> _MATERIAL TO PROCESS_
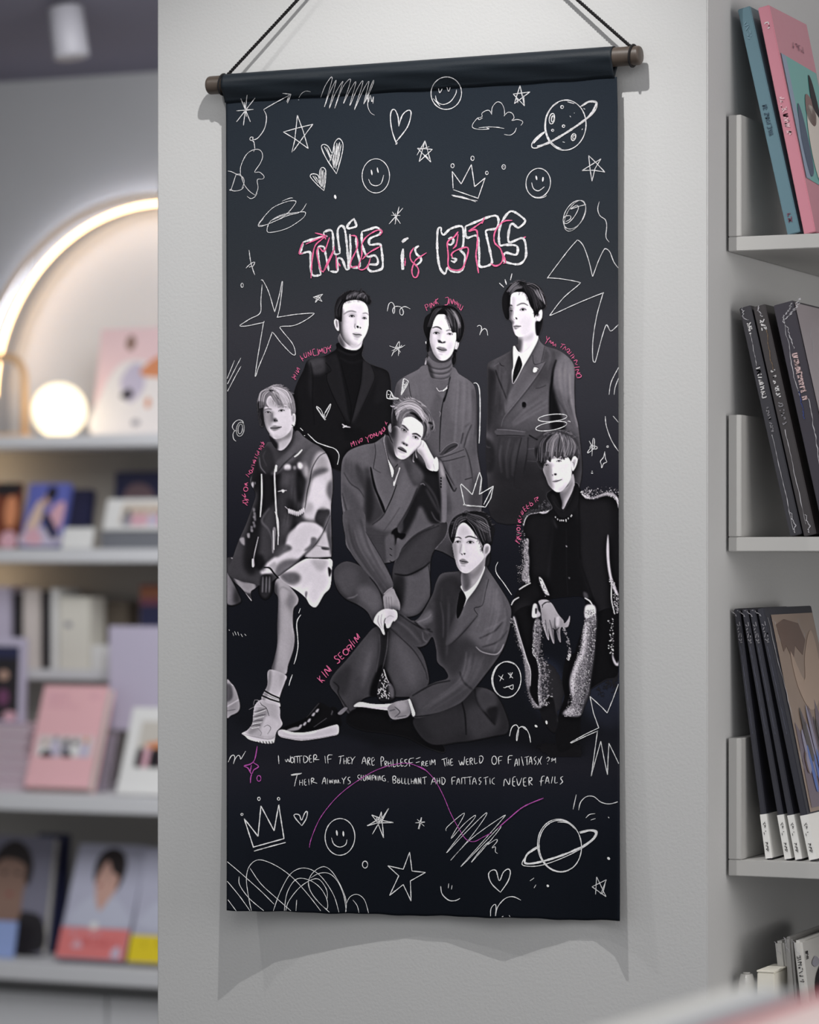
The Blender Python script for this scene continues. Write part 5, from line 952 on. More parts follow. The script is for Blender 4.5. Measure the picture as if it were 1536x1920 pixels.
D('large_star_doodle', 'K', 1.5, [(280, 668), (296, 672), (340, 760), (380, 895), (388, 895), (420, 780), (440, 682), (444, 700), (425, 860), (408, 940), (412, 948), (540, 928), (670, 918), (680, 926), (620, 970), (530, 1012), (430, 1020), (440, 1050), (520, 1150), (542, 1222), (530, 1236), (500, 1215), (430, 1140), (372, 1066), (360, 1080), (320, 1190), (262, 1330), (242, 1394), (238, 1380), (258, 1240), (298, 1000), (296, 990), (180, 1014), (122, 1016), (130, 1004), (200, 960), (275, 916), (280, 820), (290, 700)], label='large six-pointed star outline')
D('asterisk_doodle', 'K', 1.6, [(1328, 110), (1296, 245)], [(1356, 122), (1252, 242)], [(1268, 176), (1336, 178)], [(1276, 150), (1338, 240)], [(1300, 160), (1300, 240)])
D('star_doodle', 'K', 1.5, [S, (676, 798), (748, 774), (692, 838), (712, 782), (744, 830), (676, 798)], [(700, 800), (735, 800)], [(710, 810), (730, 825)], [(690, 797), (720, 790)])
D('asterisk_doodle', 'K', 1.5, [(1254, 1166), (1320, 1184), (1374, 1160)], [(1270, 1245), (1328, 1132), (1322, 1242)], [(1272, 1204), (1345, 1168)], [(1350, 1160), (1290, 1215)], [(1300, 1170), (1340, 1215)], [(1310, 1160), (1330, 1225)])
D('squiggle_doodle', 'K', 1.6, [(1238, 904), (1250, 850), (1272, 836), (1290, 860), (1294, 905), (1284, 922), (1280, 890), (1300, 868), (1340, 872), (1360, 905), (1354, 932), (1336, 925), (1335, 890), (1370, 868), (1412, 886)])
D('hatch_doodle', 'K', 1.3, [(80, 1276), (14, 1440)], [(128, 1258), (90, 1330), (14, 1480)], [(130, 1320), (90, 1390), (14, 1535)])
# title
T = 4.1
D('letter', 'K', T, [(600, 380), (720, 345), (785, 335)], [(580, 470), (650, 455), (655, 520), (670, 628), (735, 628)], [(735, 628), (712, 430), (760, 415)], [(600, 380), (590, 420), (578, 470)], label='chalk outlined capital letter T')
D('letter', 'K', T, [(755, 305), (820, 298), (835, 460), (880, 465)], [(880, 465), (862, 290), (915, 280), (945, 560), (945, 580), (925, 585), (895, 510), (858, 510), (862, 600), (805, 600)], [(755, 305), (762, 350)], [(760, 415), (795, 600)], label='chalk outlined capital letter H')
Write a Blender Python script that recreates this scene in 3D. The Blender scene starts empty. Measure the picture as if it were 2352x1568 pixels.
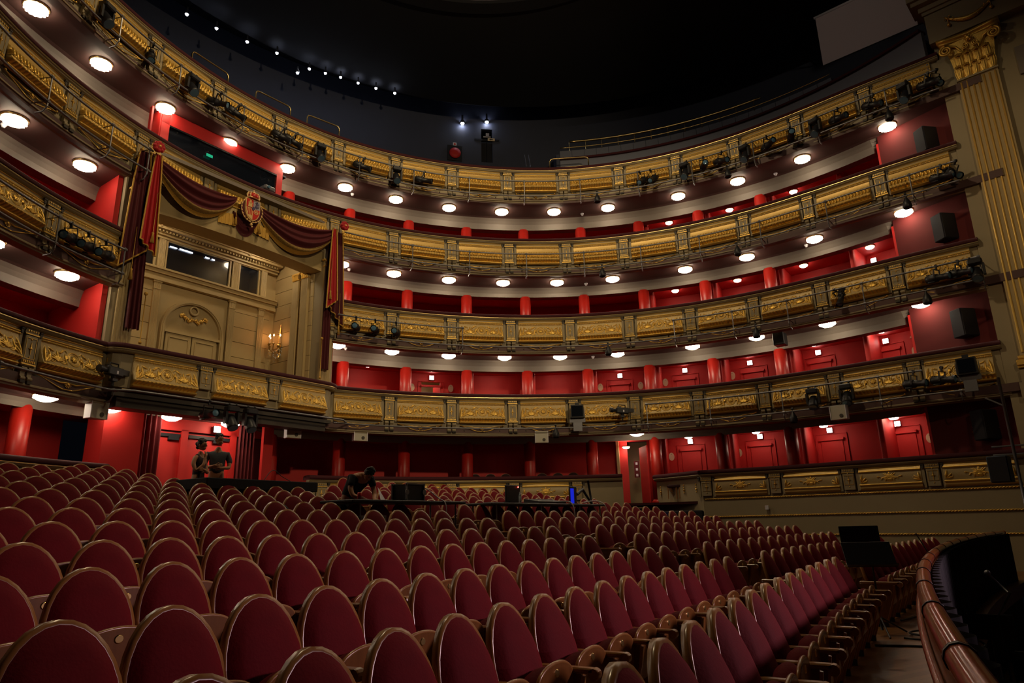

> _WHAT YOU SHOULD DO_
Pictures don't belong in the copy. Transcribe every record exactly as it appears.

> _OUTPUT BELOW_
The Blender Python script for this scene continues. Write part 5, from line 952 on. More parts follow. The script is for Blender 4.5. Measure the picture as if it were 1536x1920 pixels.
D('large_star_doodle', 'K', 1.5, [(280, 668), (296, 672), (340, 760), (380, 895), (388, 895), (420, 780), (440, 682), (444, 700), (425, 860), (408, 940), (412, 948), (540, 928), (670, 918), (680, 926), (620, 970), (530, 1012), (430, 1020), (440, 1050), (520, 1150), (542, 1222), (530, 1236), (500, 1215), (430, 1140), (372, 1066), (360, 1080), (320, 1190), (262, 1330), (242, 1394), (238, 1380), (258, 1240), (298, 1000), (296, 990), (180, 1014), (122, 1016), (130, 1004), (200, 960), (275, 916), (280, 820), (290, 700)], label='large six-pointed star outline')
D('asterisk_doodle', 'K', 1.6, [(1328, 110), (1296, 245)], [(1356, 122), (1252, 242)], [(1268, 176), (1336, 178)], [(1276, 150), (1338, 240)], [(1300, 160), (1300, 240)])
D('star_doodle', 'K', 1.5, [S, (676, 798), (748, 774), (692, 838), (712, 782), (744, 830), (676, 798)], [(700, 800), (735, 800)], [(710, 810), (730, 825)], [(690, 797), (720, 790)])
D('asterisk_doodle', 'K', 1.5, [(1254, 1166), (1320, 1184), (1374, 1160)], [(1270, 1245), (1328, 1132), (1322, 1242)], [(1272, 1204), (1345, 1168)], [(1350, 1160), (1290, 1215)], [(1300, 1170), (1340, 1215)], [(1310, 1160), (1330, 1225)])
D('squiggle_doodle', 'K', 1.6, [(1238, 904), (1250, 850), (1272, 836), (1290, 860), (1294, 905), (1284, 922), (1280, 890), (1300, 868), (1340, 872), (1360, 905), (1354, 932), (1336, 925), (1335, 890), (1370, 868), (1412, 886)])
D('hatch_doodle', 'K', 1.3, [(80, 1276), (14, 1440)], [(128, 1258), (90, 1330), (14, 1480)], [(130, 1320), (90, 1390), (14, 1535)])
# title
T = 4.1
D('letter', 'K', T, [(600, 380), (720, 345), (785, 335)], [(580, 470), (650, 455), (655, 520), (670, 628), (735, 628)], [(735, 628), (712, 430), (760, 415)], [(600, 380), (590, 420), (578, 470)], label='chalk outlined capital letter T')
D('letter', 'K', T, [(755, 305), (820, 298), (835, 460), (880, 465)], [(880, 465), (862, 290), (915, 280), (945, 560), (945, 580), (925, 585), (895, 510), (858, 510), (862, 600), (805, 600)], [(755, 305), (762, 350)], [(760, 415), (795, 600)], label='chalk outlined capital letter H')
Write a Blender Python script that recreates this scene in 3D. The Blender scene starts empty. Measure the picture as if it were 2352x1568 pixels.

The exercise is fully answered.